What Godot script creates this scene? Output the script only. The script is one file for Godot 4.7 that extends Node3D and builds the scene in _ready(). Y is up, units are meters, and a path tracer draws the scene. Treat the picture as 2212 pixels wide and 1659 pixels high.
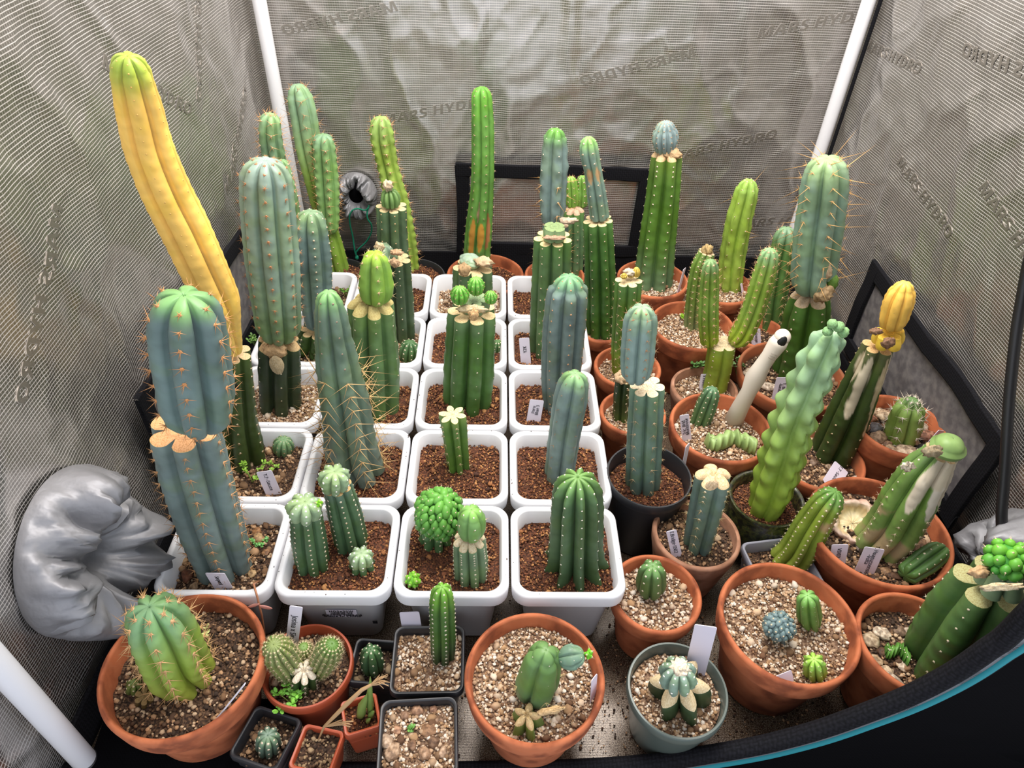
extends Node3D

const MESH_TILE := 0.064
var rng := RandomNumberGenerator.new()
var used := {}
var mats := {}
var lump := FastNoiseLite.new()
var fold := FastNoiseLite.new()
var grains: Array[ArrayMesh] = []


# ---------------------------------------------------------------- geometry
class Geo:
	var p := PackedVector3Array()
	var n := PackedVector3Array()
	var c := PackedColorArray()
	var t := PackedVector2Array()
	var i := PackedInt32Array()
	var tint := Color(1, 1, 1)

	func vert(a: Vector3, b: Vector3, uv := Vector2.ZERO) -> int:
		p.append(a)
		n.append(b)
		c.append(tint)
		t.append(uv)
		return p.size() - 1

	# rows of points; closed rings run right-handed round the way the rows advance
	func grid(rows: Array, closed := true, cols: Array = [], uvs: Array = []) -> void:
		var at := p.size()
		var h := rows.size()
		var w: int = rows[0].size()
		for r in h:
			var row: PackedVector3Array = rows[r]
			var up: PackedVector3Array = rows[mini(r + 1, h - 1)]
			var dn: PackedVector3Array = rows[maxi(r - 1, 0)]
			for k in w:
				var a: Vector3 = row[(k + 1) % w] - row[(k + w - 1) % w] if closed else row[mini(k + 1, w - 1)] - row[maxi(k - 1, 0)]
				var m := a.cross(up[k] - dn[k])
				p.append(row[k])
				n.append(m.normalized() if m.length_squared() > 1e-18 else Vector3.UP)
				c.append(cols[r][k] if cols else tint)
				t.append(uvs[r][k] if uvs else Vector2.ZERO)
		for r in h - 1:
			for k in (w if closed else w - 1):
				var k2 := (k + 1) % w
				var q := at + r * w
				i.append_array([q + k, q + w + k, q + k2, q + k2, q + w + k, q + w + k2])

	func spike(a: Vector3, b: Vector3, r: float) -> void:
		var d := (b - a).normalized()
		var e := d.cross(Vector3.UP if absf(d.y) < 0.9 else Vector3.RIGHT).normalized()
		var f := e.cross(d)
		var q := p.size()
		for k in 3:
			var o := e * cos(k * TAU / 3) + f * sin(k * TAU / 3)
			vert(a + o * r, o)
		vert(b, d)
		i.append_array([q, q + 1, q + 3, q + 1, q + 2, q + 3, q + 2, q, q + 3])

	func bead(a: Vector3, axis: Vector3, r: float, flat: float, stretch := 1.0) -> void:
		var d := axis.normalized()
		var e := d.cross(Vector3.UP if absf(d.y) < 0.9 else Vector3.RIGHT).normalized()
		var f := d.cross(e)
		var q := p.size()
		vert(a + d * r * flat, d)
		for k in 6:
			var o := e * cos(k * TAU / 6) * stretch + f * sin(k * TAU / 6)
			vert(a + o * r, (o + d * 0.5).normalized())
		for k in 6:
			i.append_array([q, q + 1 + (k + 1) % 6, q + 1 + k])

	func ball(o: Vector3, ax: Basis, seg := 10, rings := 7) -> void:
		var rows := []
		for r in rings + 1:
			var a := -PI / 2 + PI * r / rings
			var row := PackedVector3Array()
			for k in seg:
				var th := -TAU * k / seg
				row.append(o + ax * Vector3(cos(th) * maxf(cos(a), 0.01), sin(a), sin(th) * maxf(cos(a), 0.01)))
			rows.append(row)
		grid(rows)

	func tube(pts: PackedVector3Array, r: PackedFloat32Array, seg := 8, ends := true) -> void:
		var rows := []
		var e := Vector3.ZERO
		var list := []
		for k in pts.size():
			list.append([pts[k], r[mini(k, r.size() - 1)], pts[mini(k + 1, pts.size() - 1)] - pts[maxi(k - 1, 0)]])
		if ends:
			list.push_front([list[0][0], list[0][1] * 0.02, list[0][2]])
			list.append([list[-1][0], list[-1][1] * 0.02, list[-1][2]])
		for l in list:
			var d: Vector3 = l[2].normalized()
			if e == Vector3.ZERO:
				e = d.cross(Vector3.UP if absf(d.y) < 0.9 else Vector3.RIGHT)
			e = (e - d * e.dot(d)).normalized()
			var f := d.cross(e)
			var row := PackedVector3Array()
			for k in seg:
				row.append(l[0] + (e * cos(k * TAU / seg) + f * sin(k * TAU / seg)) * l[1])
			rows.append(row)
		grid(rows)

	func box(o: Vector3, s: Vector3, b := Basis()) -> void:
		for ax in 3:
			for sg in [-1.0, 1.0]:
				var nn := Vector3.ZERO
				nn[ax] = sg
				var u := Vector3.ZERO
				u[(ax + 1) % 3] = 1.0
				var v := nn.cross(u)
				var q := p.size()
				for cc in [[-1, -1], [1, -1], [1, 1], [-1, 1]]:
					vert(o + b * ((nn + u * cc[0] + v * cc[1]) * s * 0.5), b * nn, Vector2(cc[0], cc[1]) * 0.5)
				i.append_array([q, q + 2, q + 1, q, q + 3, q + 2])

	func mesh() -> ArrayMesh:
		var m := ArrayMesh.new()
		if i.is_empty():
			return m
		var a := []
		a.resize(Mesh.ARRAY_MAX)
		a[Mesh.ARRAY_VERTEX] = p
		a[Mesh.ARRAY_NORMAL] = n
		a[Mesh.ARRAY_COLOR] = c
		a[Mesh.ARRAY_TEX_UV] = t
		a[Mesh.ARRAY_INDEX] = i
		m.add_surface_from_arrays(Mesh.PRIMITIVE_TRIANGLES, a)
		return m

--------

What is required
Check each line in the listing above for the string "extends", then report how many lines contain it, with no other text.

Solution
2